Amazon: You have a distinctly individual voice and plotline in The Emerald Atlas, but your writing style does invoke thoughts of some children’s fantasy classics. The beginning portion of The Emerald Atlas reminded me a little bit of Lemony Snicket’s A Series of Unfortunate Events, while the main body of your work read more similarly to C.S. Lewis’s The Chronicles of Narnia and Phillip Pullman’s His Dark Materials trilogy, and the action scenes reminded me most of J.K Rowling’s Harry Potter series. Which writers would you say inspired you most as an author?

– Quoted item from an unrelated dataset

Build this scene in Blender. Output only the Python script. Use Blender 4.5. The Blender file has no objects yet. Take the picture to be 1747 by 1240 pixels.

John: First off, to say that my book reminds you of those writers is a HUGE compliment, so thank you. I feel very indebted to particular writers for very specific things. Among the ones you mention...from Pullman, I love the authority of his other worlds. He believes in Lyra’s world completely and he makes you believe in it. Also, his characters live at the edges of their feelings, which makes reading the books enormously exciting. From Lewis, at his best, he can convey a true sense of magic to readers, especially young readers. And though I don’t love all his books, his prose is always great. I admire so much about J.K. Rowling’s books but just to pick a couple things, she has a Dickensian affection for side characters that I also have. Also, she shares with Roald Dahl, one of my other literary heroes, a taste for the comic grotesque. I’m deeply indebted to Edith Nesbit, most particularly for her Bastable books. I love her humor, her lightness of touch and above all the interaction of her children. And finally, I’d just say Dickens for so many things, but mostly because he proved again and again that a funny book can also be moving.